Data |
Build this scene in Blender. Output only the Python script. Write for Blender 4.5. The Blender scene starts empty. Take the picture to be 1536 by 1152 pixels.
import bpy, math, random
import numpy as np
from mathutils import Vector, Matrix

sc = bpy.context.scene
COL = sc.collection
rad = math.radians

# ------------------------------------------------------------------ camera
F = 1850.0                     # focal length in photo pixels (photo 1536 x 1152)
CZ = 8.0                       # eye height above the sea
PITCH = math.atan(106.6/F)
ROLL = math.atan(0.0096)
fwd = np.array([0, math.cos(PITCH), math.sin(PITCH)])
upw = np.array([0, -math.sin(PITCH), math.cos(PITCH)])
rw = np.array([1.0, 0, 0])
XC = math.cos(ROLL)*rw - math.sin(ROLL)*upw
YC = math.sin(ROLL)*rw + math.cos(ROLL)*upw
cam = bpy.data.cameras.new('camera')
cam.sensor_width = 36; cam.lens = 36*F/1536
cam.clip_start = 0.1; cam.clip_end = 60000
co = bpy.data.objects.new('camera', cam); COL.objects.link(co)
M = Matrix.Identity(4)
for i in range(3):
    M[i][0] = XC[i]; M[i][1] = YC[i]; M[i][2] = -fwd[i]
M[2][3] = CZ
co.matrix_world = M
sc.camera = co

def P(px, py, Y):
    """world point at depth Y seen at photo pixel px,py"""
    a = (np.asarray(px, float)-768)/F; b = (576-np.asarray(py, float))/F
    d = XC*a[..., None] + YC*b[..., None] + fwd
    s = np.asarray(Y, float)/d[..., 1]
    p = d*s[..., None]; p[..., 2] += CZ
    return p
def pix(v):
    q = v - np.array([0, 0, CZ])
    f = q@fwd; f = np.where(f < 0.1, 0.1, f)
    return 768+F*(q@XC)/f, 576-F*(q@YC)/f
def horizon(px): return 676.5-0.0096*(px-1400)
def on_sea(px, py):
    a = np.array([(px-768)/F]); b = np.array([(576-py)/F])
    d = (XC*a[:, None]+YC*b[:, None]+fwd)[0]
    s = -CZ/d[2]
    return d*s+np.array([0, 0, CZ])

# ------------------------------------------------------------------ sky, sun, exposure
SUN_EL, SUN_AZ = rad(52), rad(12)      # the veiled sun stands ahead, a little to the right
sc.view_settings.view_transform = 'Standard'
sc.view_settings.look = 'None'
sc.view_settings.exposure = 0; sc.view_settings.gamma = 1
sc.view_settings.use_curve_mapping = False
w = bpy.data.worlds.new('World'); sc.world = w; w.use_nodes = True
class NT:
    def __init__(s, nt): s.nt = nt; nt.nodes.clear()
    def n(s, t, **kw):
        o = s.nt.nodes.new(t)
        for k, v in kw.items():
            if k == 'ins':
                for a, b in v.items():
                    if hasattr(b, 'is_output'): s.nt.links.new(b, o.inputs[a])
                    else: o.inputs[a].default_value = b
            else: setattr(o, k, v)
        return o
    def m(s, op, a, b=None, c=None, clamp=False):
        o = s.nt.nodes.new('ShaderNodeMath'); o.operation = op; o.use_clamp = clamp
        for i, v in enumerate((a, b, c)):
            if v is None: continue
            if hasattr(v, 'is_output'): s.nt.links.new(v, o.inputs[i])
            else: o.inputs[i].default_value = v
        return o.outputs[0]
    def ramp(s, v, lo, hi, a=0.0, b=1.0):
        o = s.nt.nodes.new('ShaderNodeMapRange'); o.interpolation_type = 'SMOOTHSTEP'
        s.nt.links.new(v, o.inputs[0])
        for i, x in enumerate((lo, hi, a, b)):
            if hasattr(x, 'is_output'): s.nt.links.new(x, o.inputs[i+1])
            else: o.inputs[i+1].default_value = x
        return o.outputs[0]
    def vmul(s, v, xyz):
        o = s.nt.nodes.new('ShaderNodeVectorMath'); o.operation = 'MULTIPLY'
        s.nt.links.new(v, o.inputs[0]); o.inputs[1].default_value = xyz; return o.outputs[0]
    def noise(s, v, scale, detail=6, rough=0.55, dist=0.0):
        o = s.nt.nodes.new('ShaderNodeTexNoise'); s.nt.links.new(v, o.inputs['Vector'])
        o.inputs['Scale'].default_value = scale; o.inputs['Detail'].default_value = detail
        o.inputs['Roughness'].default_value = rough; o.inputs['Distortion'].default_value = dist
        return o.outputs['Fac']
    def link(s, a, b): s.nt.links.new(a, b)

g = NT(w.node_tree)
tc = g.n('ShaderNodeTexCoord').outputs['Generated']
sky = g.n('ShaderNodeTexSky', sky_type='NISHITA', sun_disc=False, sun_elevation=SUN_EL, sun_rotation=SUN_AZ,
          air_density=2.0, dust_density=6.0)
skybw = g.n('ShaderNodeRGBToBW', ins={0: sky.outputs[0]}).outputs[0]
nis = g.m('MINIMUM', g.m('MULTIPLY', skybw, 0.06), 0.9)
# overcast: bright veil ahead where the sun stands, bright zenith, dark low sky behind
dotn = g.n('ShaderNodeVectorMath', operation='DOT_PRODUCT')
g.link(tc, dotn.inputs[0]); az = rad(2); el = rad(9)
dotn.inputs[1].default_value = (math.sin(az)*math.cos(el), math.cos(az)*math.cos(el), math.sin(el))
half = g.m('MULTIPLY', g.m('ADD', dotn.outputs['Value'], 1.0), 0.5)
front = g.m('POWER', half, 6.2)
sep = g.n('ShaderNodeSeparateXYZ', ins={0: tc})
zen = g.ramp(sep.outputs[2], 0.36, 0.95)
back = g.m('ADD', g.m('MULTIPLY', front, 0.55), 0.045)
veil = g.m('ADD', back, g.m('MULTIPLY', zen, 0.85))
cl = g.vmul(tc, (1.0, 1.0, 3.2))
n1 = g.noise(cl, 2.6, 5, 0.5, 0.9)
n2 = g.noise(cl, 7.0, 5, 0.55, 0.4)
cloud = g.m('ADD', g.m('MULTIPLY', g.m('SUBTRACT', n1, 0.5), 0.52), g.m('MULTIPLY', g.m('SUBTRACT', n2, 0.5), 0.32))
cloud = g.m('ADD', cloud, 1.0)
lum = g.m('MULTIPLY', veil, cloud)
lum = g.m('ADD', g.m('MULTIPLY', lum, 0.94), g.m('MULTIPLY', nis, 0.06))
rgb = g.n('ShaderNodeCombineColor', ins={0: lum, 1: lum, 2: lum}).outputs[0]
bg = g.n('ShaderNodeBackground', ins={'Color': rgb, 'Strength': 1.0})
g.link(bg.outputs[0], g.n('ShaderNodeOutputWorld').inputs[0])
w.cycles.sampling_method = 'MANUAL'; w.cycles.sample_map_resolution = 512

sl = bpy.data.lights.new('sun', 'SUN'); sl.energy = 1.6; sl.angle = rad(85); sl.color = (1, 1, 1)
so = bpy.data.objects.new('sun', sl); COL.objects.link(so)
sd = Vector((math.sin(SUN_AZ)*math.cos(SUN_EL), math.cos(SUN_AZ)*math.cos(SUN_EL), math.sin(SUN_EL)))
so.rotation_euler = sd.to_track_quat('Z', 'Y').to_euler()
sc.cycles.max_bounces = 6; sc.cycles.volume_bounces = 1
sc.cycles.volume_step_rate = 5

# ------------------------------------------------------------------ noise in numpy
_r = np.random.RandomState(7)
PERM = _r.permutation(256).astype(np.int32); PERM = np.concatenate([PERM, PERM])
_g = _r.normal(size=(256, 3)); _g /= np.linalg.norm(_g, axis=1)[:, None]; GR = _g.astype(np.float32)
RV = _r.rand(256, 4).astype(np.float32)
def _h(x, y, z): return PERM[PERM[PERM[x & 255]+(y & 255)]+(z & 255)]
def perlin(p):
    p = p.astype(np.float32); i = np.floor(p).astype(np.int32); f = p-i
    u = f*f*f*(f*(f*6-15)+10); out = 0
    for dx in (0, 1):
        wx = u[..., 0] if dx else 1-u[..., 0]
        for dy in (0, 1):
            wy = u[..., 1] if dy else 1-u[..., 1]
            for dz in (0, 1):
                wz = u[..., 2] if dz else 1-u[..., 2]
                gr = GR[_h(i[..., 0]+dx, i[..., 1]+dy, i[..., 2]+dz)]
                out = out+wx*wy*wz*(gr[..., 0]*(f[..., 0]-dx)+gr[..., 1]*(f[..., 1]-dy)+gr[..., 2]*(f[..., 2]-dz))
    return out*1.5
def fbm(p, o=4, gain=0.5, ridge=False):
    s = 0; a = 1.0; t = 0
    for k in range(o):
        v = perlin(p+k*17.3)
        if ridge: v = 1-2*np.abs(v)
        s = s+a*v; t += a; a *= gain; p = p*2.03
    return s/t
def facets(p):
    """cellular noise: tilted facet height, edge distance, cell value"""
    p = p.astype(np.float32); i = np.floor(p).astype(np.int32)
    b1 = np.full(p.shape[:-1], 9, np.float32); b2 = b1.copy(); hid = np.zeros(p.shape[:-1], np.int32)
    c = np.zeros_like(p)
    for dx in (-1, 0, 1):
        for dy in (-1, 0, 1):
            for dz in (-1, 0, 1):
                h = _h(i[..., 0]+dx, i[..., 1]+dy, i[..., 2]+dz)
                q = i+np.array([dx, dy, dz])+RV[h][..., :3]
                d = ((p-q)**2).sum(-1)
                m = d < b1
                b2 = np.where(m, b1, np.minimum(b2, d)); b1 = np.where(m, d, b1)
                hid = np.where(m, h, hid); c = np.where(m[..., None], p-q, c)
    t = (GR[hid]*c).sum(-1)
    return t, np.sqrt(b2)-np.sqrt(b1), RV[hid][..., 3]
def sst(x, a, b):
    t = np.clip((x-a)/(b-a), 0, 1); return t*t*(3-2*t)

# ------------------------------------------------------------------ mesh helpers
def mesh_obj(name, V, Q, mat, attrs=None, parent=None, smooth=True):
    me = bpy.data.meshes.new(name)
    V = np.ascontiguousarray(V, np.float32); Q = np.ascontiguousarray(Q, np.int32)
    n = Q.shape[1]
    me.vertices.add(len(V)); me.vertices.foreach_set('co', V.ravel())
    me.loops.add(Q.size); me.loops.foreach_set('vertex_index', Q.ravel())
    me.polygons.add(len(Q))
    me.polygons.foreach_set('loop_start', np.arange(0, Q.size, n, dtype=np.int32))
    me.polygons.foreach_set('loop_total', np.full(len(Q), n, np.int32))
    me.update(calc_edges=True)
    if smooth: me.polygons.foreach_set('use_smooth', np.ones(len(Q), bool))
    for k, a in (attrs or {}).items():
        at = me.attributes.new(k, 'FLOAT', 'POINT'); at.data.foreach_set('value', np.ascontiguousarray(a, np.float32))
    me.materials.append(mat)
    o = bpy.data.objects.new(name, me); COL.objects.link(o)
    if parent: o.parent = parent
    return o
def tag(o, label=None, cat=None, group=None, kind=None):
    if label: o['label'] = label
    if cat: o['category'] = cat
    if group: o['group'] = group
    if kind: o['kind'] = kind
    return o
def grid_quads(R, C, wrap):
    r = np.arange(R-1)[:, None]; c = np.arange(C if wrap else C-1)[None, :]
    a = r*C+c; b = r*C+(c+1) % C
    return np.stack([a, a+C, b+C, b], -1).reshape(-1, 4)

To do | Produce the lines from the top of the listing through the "return d*s+np.array([0, 0, CZ])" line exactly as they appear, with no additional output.

Answer for the task |
Build this scene in Blender. Output only the Python script. Write for Blender 4.5. The Blender scene starts empty. Take the picture to be 1536 by 1152 pixels.
import bpy, math, random
import numpy as np
from mathutils import Vector, Matrix

sc = bpy.context.scene
COL = sc.collection
rad = math.radians

# ------------------------------------------------------------------ camera
F = 1850.0                     # focal length in photo pixels (photo 1536 x 1152)
CZ = 8.0                       # eye height above the sea
PITCH = math.atan(106.6/F)
ROLL = math.atan(0.0096)
fwd = np.array([0, math.cos(PITCH), math.sin(PITCH)])
upw = np.array([0, -math.sin(PITCH), math.cos(PITCH)])
rw = np.array([1.0, 0, 0])
XC = math.cos(ROLL)*rw - math.sin(ROLL)*upw
YC = math.sin(ROLL)*rw + math.cos(ROLL)*upw
cam = bpy.data.cameras.new('camera')
cam.sensor_width = 36; cam.lens = 36*F/1536
cam.clip_start = 0.1; cam.clip_end = 60000
co = bpy.data.objects.new('camera', cam); COL.objects.link(co)
M = Matrix.Identity(4)
for i in range(3):
    M[i][0] = XC[i]; M[i][1] = YC[i]; M[i][2] = -fwd[i]
M[2][3] = CZ
co.matrix_world = M
sc.camera = co

def P(px, py, Y):
    """world point at depth Y seen at photo pixel px,py"""
    a = (np.asarray(px, float)-768)/F; b = (576-np.asarray(py, float))/F
    d = XC*a[..., None] + YC*b[..., None] + fwd
    s = np.asarray(Y, float)/d[..., 1]
    p = d*s[..., None]; p[..., 2] += CZ
    return p
def pix(v):
    q = v - np.array([0, 0, CZ])
    f = q@fwd; f = np.where(f < 0.1, 0.1, f)
    return 768+F*(q@XC)/f, 576-F*(q@YC)/f
def horizon(px): return 676.5-0.0096*(px-1400)
def on_sea(px, py):
    a = np.array([(px-768)/F]); b = np.array([(576-py)/F])
    d = (XC*a[:, None]+YC*b[:, None]+fwd)[0]
    s = -CZ/d[2]
    return d*s+np.array([0, 0, CZ])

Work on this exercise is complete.